One day a week in the summertime, Cimprich and her husband, Rob, go frame hunting, at antiques shops, shows, and malls and flea markets. Medina, Burton and Springfield are favorite destinations.

“The most I’ve spent is $200. The least I’ve spent is a buck, and that one was teeny,” she says about her frame finds.

Despite the ease and enhancement advantages of digital photography, Cimprich continues to work exclusively in film. She does all her own printing as well, in a well-equipped darkroom in the basement of her home.

“It’s nuts. I’m nuts,” she readily confesses about her adherence to costly and time-consuming processes. But the proof is in her traditional silver prints, she feels.

“When my kids are grown, I would love to learn all the old photo processes — platinum, bromoils,” she notes.

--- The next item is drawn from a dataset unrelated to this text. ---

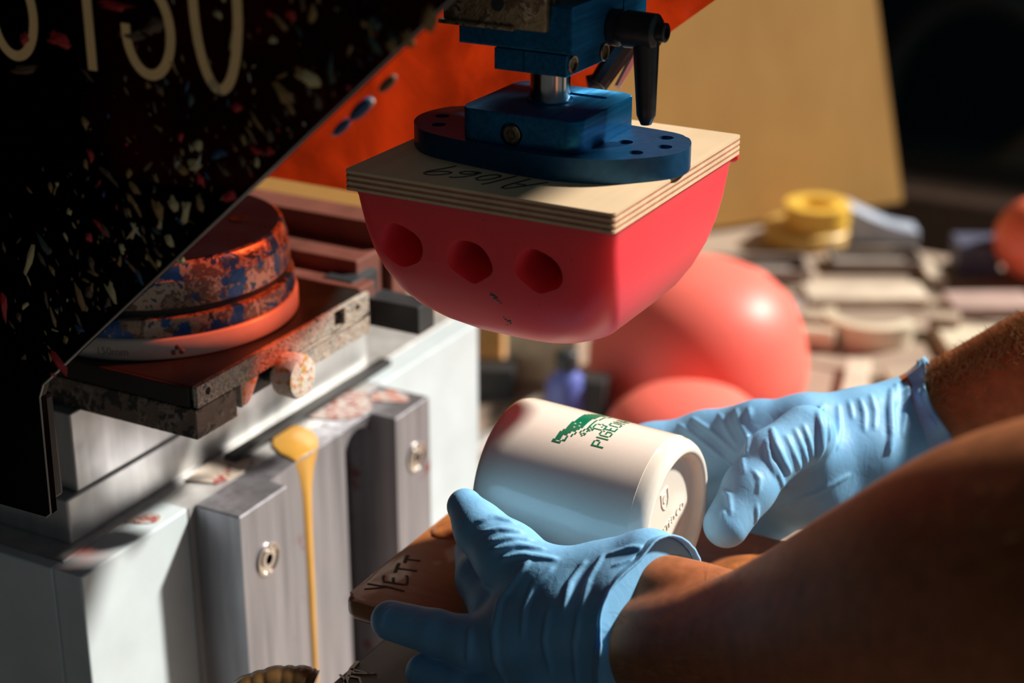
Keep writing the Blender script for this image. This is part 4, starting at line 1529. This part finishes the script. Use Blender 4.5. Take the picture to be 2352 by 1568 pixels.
# things between the machine and the pink pads
sheet(1245, 862, .064, .040, .082, 24, plain('straw_foam', (.62, .52, .34), .6), 'foam_block', 'straw coloured foam block under the hanging pad', 'block')
x, y = T(1185, 1010)
b = B(); box(b, -.009, .009, -.080, .080, 0, .012, .002)
o = obj('metal_bar', b, M_alu_light)
o.location = (x, y, BENCH_Z + .012); o.rotation_euler = (math.radians(7), 0, math.radians(-12))
tag(o, 'slanting bright metal bar beside the machine', 'bar')
x, y = T(1300, 1000)
bt0 = empty('ink_bottle', (x, y, BENCH_Z))
tag(bt0, 'small violet blue ink bottle behind the mug', 'bottle')
obj('bottle_body', lathe(B(), [(0, .016), (.002, .018), (.052, .018), (.060, .010), (.064, .008)], (x, y, BENCH_Z), (0, 0, 1), 32), plain('violet_blue_plastic', (.12, .16, .50), .3), bt0, 50)
obj('bottle_cap', lathe(B(), [(0, .010), (.014, .010), (.016, .008), (.016, 0)], (x, y, BENCH_Z + .0641), (0, 0, 1), 24), M_dark, bt0, 50)
sheet(1362, 1000, .024, .024, .055, 10, M_dark, 'black_box', 'narrow black box between the ink bottle and the pink pads', 'box')
sheet(1120, 905, .050, .030, .030, 24, M_dark, 'black_case', 'low black case behind the bright metal bar', 'case')
sheet(1105, 818, .045, .030, .050, 24, plain('orange_card', (.55, .30, .10), .6), 'orange_carton', 'small orange carton peeking out under the hanging pad', 'box')

# ribbed hose end at the bottom
b = B()
hc_path = [(520, 1690), (548, 1640), (585, 1606), (640, 1590), (690, 1590), (712, 1598)]
hp = []
for (x0, y0), (x1, y1) in zip(hc_path, hc_path[1:]):
    hp += [pt(x0 + (x1 - x0) * i / 14, y0 + (y1 - y0) * i / 14, .84) for i in range(14)]
hp.append(pt(712, 1598, .84))
tube(b, hp, [.0126 * (1 + .055 * abs(math.sin(i * .42))) for i in range(len(hp))], 20)
ho_ = obj('ribbed_hose', b, plain('brown_hose', (.22, .12, .045), .3, var=.3), None, 50)
tag(ho_, 'brown ribbed hose end at the bottom edge below the ink drip', 'hose')

# dim background: round frame and slanted pole against the dark wall
b = B()
pc = on(2240, 260, 1, 3.2)
P_ = [(float(pc[0]) + .22 * math.cos(math.radians(a)), 3.2, float(pc[2]) + .26 * math.sin(math.radians(a))) for a in range(0, 361, 12)]
tube(b, P_, .03, 10, False)
o = obj('wall_hoop', b, plain('dim_hoop', (.10, .085, .07), .6))
o.data.materials[0] = MATS['dim_hoop']
tag(o, 'dim round hoop hanging in the dark background', 'hoop')
b = B()
tube(b, [on(2180, 455, 1, 2.4), on(2420, 300, 1, 2.4)], .028, 10)
o = obj('slanted_pole', b, plain('dim_tan_pole', (.34, .24, .16), .6))
tag(o, 'slanted tan pole in the dark background at right', 'pole')
x_ = on(2160, 480, 1, 1.9)
b = B(); box(b, float(x_[0]) - .25, float(x_[0]) + .25, 1.85, 2.1, 0, float(x_[2]) + .03, .01)
o = obj('brown_cabinet', b, plain('brown_cabinet_paint', (.16, .09, .06), .6))
tag(o, 'low brown cabinet standing in the dim background behind the bench', 'cabinet')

Cimprich grew up in Canton, graduated from St. Thomas Aquinas High School, then earned her B.F.A. from the University of Notre Dame, where she majored in graphic design and minored in photography. After college, she honed her printing skills with a darkroom job at Martin Reuben Photography in Cleveland. She waitressed at Mulligan’s Pub for eight years, and worked at Easterday’s Flower Shop and Rice’s Nursery.

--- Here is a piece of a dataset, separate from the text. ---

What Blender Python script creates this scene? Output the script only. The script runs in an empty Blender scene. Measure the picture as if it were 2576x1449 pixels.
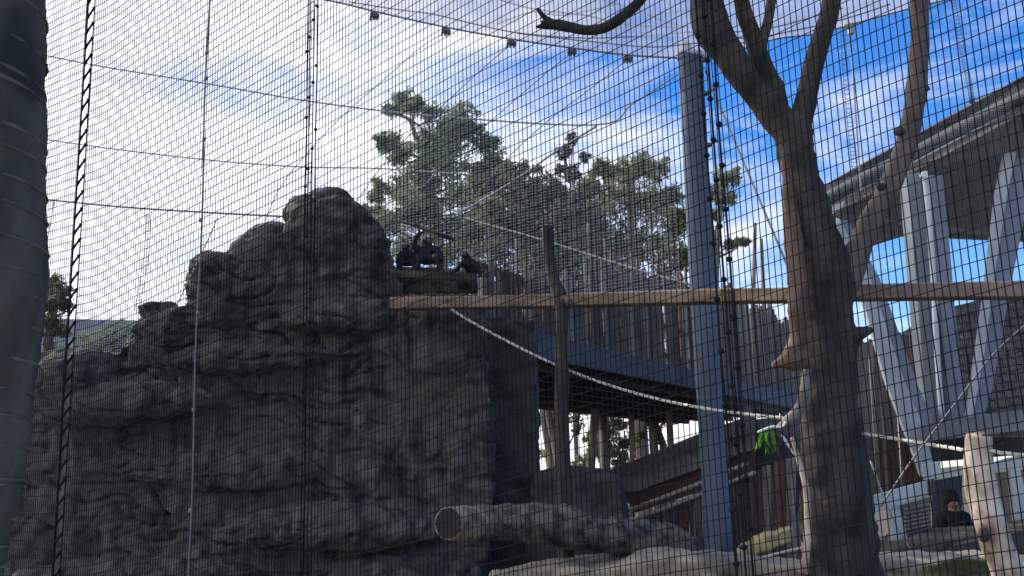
import bpy, bmesh, math, random
from mathutils import Vector, Matrix, noise
R = math.radians
rnd = random.Random(7)

# ------------------------------------------------------------------ camera, world, sun, exposure
S = bpy.context.scene
COL = S.collection
F, CX, CY = 2474.0, 1288.0, 724.5          # focal length and centre, in units of the 2576 px wide photograph
PITCH, ROLL, EYE = R(11.65), 0.030, 1.6
fw = Vector((0, math.cos(PITCH), math.sin(PITCH)))
r0 = Vector((1, 0, 0)); u0 = Vector((0, -math.sin(PITCH), math.cos(PITCH)))
rt = r0 * math.cos(ROLL) - u0 * math.sin(ROLL)
up = u0 * math.cos(ROLL) + r0 * math.sin(ROLL)
cam_pos = Vector((0, 0, EYE))
cam = bpy.data.cameras.new('camera'); camo = bpy.data.objects.new('camera', cam); COL.objects.link(camo)
cam.sensor_width = 36; cam.lens = 36 * F / 2576; cam.clip_start = 0.05; cam.clip_end = 3000
m = Matrix((rt, up, -fw)).transposed().to_4x4(); m.translation = cam_pos
camo.matrix_world = m
S.camera = camo
S.view_settings.view_transform = 'Standard'; S.view_settings.look = 'None'
S.view_settings.exposure = 0.45; S.view_settings.gamma = 1
S.view_settings.use_curve_mapping = False
S.cycles.max_bounces = 5; S.cycles.transparent_max_bounces = 24
S.cycles.use_denoising = True

SUN = Vector((-0.64, 0.50, 0.62)).normalized()   # towards the sun: high, left, a little beyond the cage
sun_el = math.asin(SUN.z); sun_rot = math.atan2(SUN.x, SUN.y)
sl = bpy.data.lights.new('sun', 'SUN'); so = bpy.data.objects.new('sun', sl); COL.objects.link(so)
sl.energy = 3.4; sl.angle = R(0.5); sl.color = (1, .93, .82)
so.rotation_euler = (-SUN).to_track_quat('-Z', 'Y').to_euler(); so.location = (0, 0, 30)

W = bpy.data.worlds.new('World'); S.world = W; W.use_nodes = True
nt = W.node_tree; nt.nodes.clear()
def N(t, **k):
    n = nt.nodes.new(t)
    for a, b in k.items(): setattr(n, a, b)
    return n
L = lambda a, b: nt.links.new(a, b)
def MATH(op, a, b=None, c=None, clamp=False):
    n = N('ShaderNodeMath', operation=op, use_clamp=clamp)
    for i, v in enumerate((a, b, c)):
        if v is None: continue
        if isinstance(v, (int, float)): n.inputs[i].default_value = v
        else: L(v, n.inputs[i])
    return n.outputs[0]
out = N('ShaderNodeOutputWorld')
sky = N('ShaderNodeTexSky', sky_type='NISHITA', sun_disc=False, sun_elevation=sun_el, sun_rotation=sun_rot)
sky.air_density = 1.0; sky.dust_density = 0.3; sky.ozone_density = 2.5
tc = N('ShaderNodeTexCoord')
hs = N('ShaderNodeHueSaturation'); hs.inputs['Saturation'].default_value = 1.45; hs.inputs['Value'].default_value = 1.1; hs.inputs['Hue'].default_value = .514
L(sky.outputs[0], hs.inputs['Color'])
bg1 = N('ShaderNodeBackground'); bg1.inputs[1].default_value = 0.15; L(hs.outputs[0], bg1.inputs[0])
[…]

She and her husband of seven years, Rob Cowie of North Canton, have two children, Lily, 6, and Flynn, 4. Together, they operate Suncrest Gardens, an upscale garden center on Akron-Cleveland Road between Hudson and Peninsula. Michelle buys the annuals, perennials, tropicals and gifts.

As if that weren’t enough to keep the couple busy in the warm-weather months, they also do about a dozen outdoor art shows a year under the name Wandering Paths Photography.

She will be at the Lakewood Arts Festival on Aug. 4, Art on the Green in Hudson on Aug. 25 and 26, and the Wonderful World of Ohio Mart at Stan Hywet Hall in Akron from Oct. 4 through 7.

“Rob has helped me so much getting my work out there,” she says. The packing, hauling and unpacking of the antique-framed photographs — his part of the operation — is a careful and involved process.

“Men like my work as much as women, which really surprises me,” says Cimprich, who for a dozen years has exhibited locally at Art is Alive. “I’ve got a lot of customers who I see year after year at shows. I’ve got collectors who have eight to 15 pieces, which is unbelievable to me. They send me photos of my pictures hanging on their walls!”